La transcendance et le voile symbolique.
C'est vrai en religion comme en paysage. Il y a toujours une distance symbolique pour le non initié. Hors de, on ne voit rien. Dans, on perçoit. Il y a une tension entre la forme et ce qui se cache derrière. Érotisme formel. Toi, paysagiste, que faire si tu ne peux lire les cartes? En ton esprit déployer le dessin plat, construire entre les courbes de niveaux la dimension absente? Reconnaître les couleurs, les ondulations, les limites cachées révélées par la vue aérienne? Si tu ne sais pas décoder les signes sur l'IGN?
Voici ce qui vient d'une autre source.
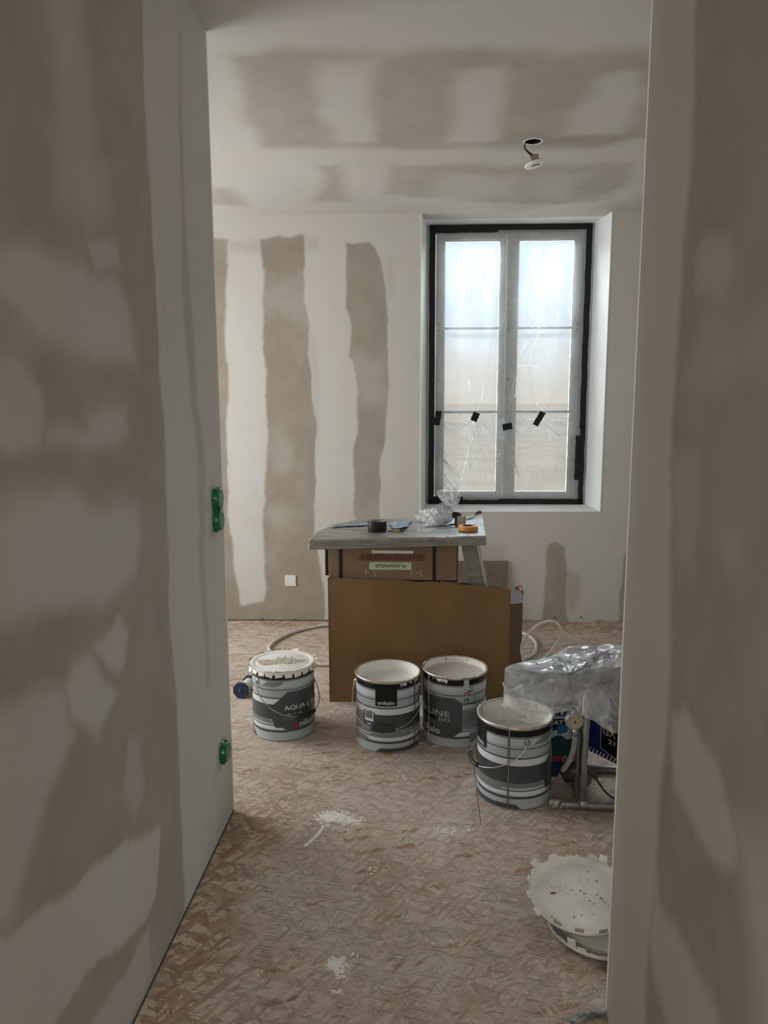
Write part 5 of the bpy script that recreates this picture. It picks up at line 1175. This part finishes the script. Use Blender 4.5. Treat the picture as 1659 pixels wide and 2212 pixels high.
def greenbox(y, z, n, label):
    t = thing('junction_box', label, 'electrical box', (XL+.0005, y, z), PI/2, 'green electrical boxes on the left partition')
    # local frame: x along the wall, -y away from the wall
    Rx = Matrix.Rotation(PI/2, 4, 'X'); gap = .073
    for k in range(n):
        zc = -gap*k+(gap/2 if n == 2 else 0)
        m = MB(); m.lathe([(.041, 0), (.041, .003), (.0385, .004), (.036, .004), (.0355, .010), (.0345, .016)], GREEN, 40, Matrix.Translation((0, 0, zc)) @ Rx); m.box((-.028, -.003, zc+.028), (.014, .006, .014), GREEN, ch=.002); m.box((.028, -.003, zc-.028), (.014, .006, .014), GREEN, ch=.002)
        b = m.build('box_collar', t)
        m = MB(); m.lathe([(.0345, .016), (.0330, .0225), (.0290, .0235)], GREEN, 40, Matrix.Translation((0, 0, zc)) @ Rx); m.lathe([(.0290, .0235), (.0, .0238)], GREEN_L, 40, Matrix.Translation((0, 0, zc)) @ Rx)
        c = m.build('cap', b)
        m = MB(); y_ = -.0242
        for (x0, x1, z0, z1) in ((-.011, .011, .008, .011), (-.011, .011, -.012, -.009), (-.011, -.008, -.012, .011), (.008, .011, -.012, .011), (-.003, .003, -.004, .003)): m.add([(x0, y_, zc+z0), (x1, y_, zc+z0), (x1, y_, zc+z1), (x0, y_, zc+z1)], [(0, 1, 2, 3)], GREEN_P)
        m.build('square_mark', c)
        for a in range(6):
            A = a*PI/3; m = MB(); m.box((.0375*math.cos(A), -.009, zc+.0375*math.sin(A)), (.006, .014, .006), GREEN, ch=.0015); m.build('rib', b)
    m = MB(); h_ = gap/2+.046 if n == 2 else .046; poly = [(-.043, -h_+.012), (-.031, -h_), (.031, -h_), (.043, -h_+.012), (.043, h_-.012), (.031, h_), (-.031, h_), (-.043, h_-.012)]
    m.prism(poly, 0, .0016, SILVER, Rx); m.build('clear_backing', t)
greenbox(2.430, 1.137, 2, 'double green junction box with round caps on the left partition at switch height')
greenbox(2.405, .292, 1, 'single green junction box low on the left partition')
t = thing('blanking_plate', 'white square blanking plate low on the back wall', 'wall plate', (-.927, yb(-.927), .281), math.atan(.031))
m = MB(); m.box((0, -.004, 0), (.074, .008, .076), SOCKET, ch=.003); b = m.build('plate', t)
for x in (-.027, .027):
    m = MB(); m.lathe([(0, .0012), (.003, .001), (.0035, 0)], MIDM, 14, Matrix.Translation((x, -.0078, -.003)) @ Matrix.Rotation(PI/2, 4, 'X')); m.build('screw', t)
for x in (-.011, .006):
    m = MB(); m.lathe([(0, .0006), (.0022, .0005), (.0024, 0)], MIDM, 10, Matrix.Translation((x, -.0078, -.022)) @ Matrix.Rotation(PI/2, 4, 'X')); m.build('screw_hole', t)

# ------------------------------------------------------------------ spilt paint and crumbs on the strand board
def blob(m, x, y, sx, sy, h, R, matr=PAINT_W, n=14, rot=0):
    a0 = R.uniform(0, 6); vs = [(0, 0, h)]
    for q, (f, hh) in enumerate(((.6, h*.8), (1.0, .0002))):
        for k in range(n): a = 2*PI*k/n; r = f*(1+.22*math.sin(2*a+a0)+.14*math.sin(5*a+a0*2)+.10*R.uniform(-1, 1)); vs.append((r*sx*math.cos(a), r*sy*math.sin(a), hh))
    m.add(vs, [(0, 1+k, 1+(k+1) % n) for k in range(n)]+[(1+k, 1+n+k, 1+n+(k+1) % n, 1+(k+1) % n) for k in range(n)], matr, True, Matrix.Translation((x, y, 0)) @ Matrix.Rotation(rot, 4, 'Z'))
def spill(label, items, seed, extra=None):
    m = MB(); R = random.Random(seed)
    for cx, cy, rx, ry, cnt, s0, s1 in items:
        for _ in range(cnt):
            a = R.uniform(0, 2*PI); q = R.random()**.6; s = R.uniform(s0, s1)*(1.3-q); blob(m, cx+q*rx*math.cos(a), cy+q*ry*math.sin(a), s*1.35, s*.85, s*.14+.0006, R, rot=R.uniform(-.5, .5))
    if extra: extra(m, R)
    return tag(m.build('paint_spill'), label, 'paint spill', kind='stuff')
def tail(m, R):
    pts = [(-.365, 2.445), (-.372, 2.41), (-.385, 2.375), (-.405, 2.335), (-.412, 2.325)]
    for k in range(len(pts)-1):
        for s in (0, .25, .5, .75): blob(m, pts[k][0]+(pts[k+1][0]-pts[k][0])*s, pts[k][1]+(pts[k+1][1]-pts[k][1])*s, .0045, .009, .001, R, n=8)
spill('lumpy white paint spill with a short tail on the floor, middle of the picture', [(-.335, 2.510, .075, .045, 95, .004, .013), (-.270, 2.490, .060, .040, 45, .003, .010), (-.33, 2.47, .17, .11, 60, .001, .0045)], 1, tail)
spill('small crusty white paint spill on the nearest floor', [(-.240, 1.800, .030, .040, 75, .002, .008), (-.225, 1.775, .030, .055, 70, .0015, .005), (-.225, 1.705, .022, .018, 14, .002, .005), (-.20, 1.83, .03, .02, 10, .001, .004)], 2)
spill('thin scattered white paint spots on the floor left of the board joint', [(.070, 2.440, .10, .030, 60, .001, .006), (.15, 2.46, .05, .03, 16, .002, .006), (-.10, 2.80, .03, .03, 8, .002, .006), (-.62, 2.75, .03, .025, 12, .002, .006), (-.17, 2.20, .03, .03, 8, .002, .006)], 3)
spill('white paint drips at the feet of the two middle buckets', [(-.015, 3.105, .02, .04, 14, .003, .008), (.03, 3.09, .025, .03, 10, .003, .009)], 5)
m = MB(); R = random.Random(77)
for _ in range(170):
    x, y = R.uniform(-.66, .42), R.uniform(1.45, 3.3)
    if any(math.hypot(x-a, y-b) < .16 for a, b in ((-.655, 3.235), (-.172, 3.148), (.123, 3.21), (.335, 2.727))): continue
    blob(m, x, y, R.uniform(.0008, .0035), R.uniform(.0008, .003), .0008, R, n=6)
tag(m.build('floor_crumbs'), 'tiny white plaster crumbs scattered over the whole floor', 'crumbs', kind='stuff')
m = MB(); R = random.Random(5)
for _ in range(9): blob(m, -.168+R.uniform(-.014, .014), 2.998+R.uniform(-.004, .004), R.uniform(.004, .007), .004, .007, R, mat('ochre_lump', (.34, .20, .07), .7))
tag(m.build('ochre_lump'), 'small ochre lump at the foot of the bucket second from the left', 'lump')
m = MB(); R = random.Random(6)
vs = [(-.055, 3.40, .0008), (.00, 3.39, .0008), (.012, 3.46, .002), (.005, 3.50, .058), (-.045, 3.50, .062), (-.06, 3.45, .006)]
m.add(vs, [(0, 1, 2, 5), (5, 2, 3, 4)], PAINT_W, False); m.add([(x, y, z+.0012) for x, y, z in vs], [(5, 2, 1, 0), (4, 3, 2, 5)], PAINT_W)
tag(m.build('plastic_scrap'), 'whitish crumpled scrap between the two middle buckets at the carton foot', 'scrap')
Le paysagiste est un cartomancien. Il va de l'abstraction de la carte à la chair du terrain, de la distance symbolique à la vivacité du motif. Il y lit l'avenir d'un territoire. Une carte n'a pas d'horizon. Mais l'omniscience qu'elle permet peut donner le vertige. Le répertoire infini. Un territoire aux confins se dérobant sans cesse. Il n'y a plus de marge, de flou, d'ignorance, de latence. La carte sait. Elle remplit. Sa puissance, c'est qu'elle constate ce qui est. Ou plutôt existe, car peu est, sur la carte, les choses existent les unes sur les autres.
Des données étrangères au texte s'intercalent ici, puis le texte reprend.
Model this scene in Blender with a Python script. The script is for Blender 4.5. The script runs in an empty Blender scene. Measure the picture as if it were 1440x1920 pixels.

La puissance cartographique est dans sa constante actualisation. Des bilans d'expérience. De compétences. De cohérence. Elle rend compte. C'est une communion des saints, un accès à un savoir collectif incroyable, d'une technicité prodigieuse, fruit d'un nombre inimaginable d'heures de travail à relever la forme et la transcrire, plate, dans sa juste mesure. Elle est accès au dialogue avec les ancêtres, les morts, ce qui ont vécus sur les territoires qu'elles représentent et ceux qui les ont frôlé pour dessiner la peau/le corps qui les portait. La carte, largeur et profondeur, comme dialogue du Père et du Fils. Relation transcendantale. Immanence, la profondeur du monde, l'Esprit...où est-il? Il plane au dessus des eaux. Il échappe. Ligne de fuite. Il disparaît. Il joue. Il surgit. Il se cache dans la brise.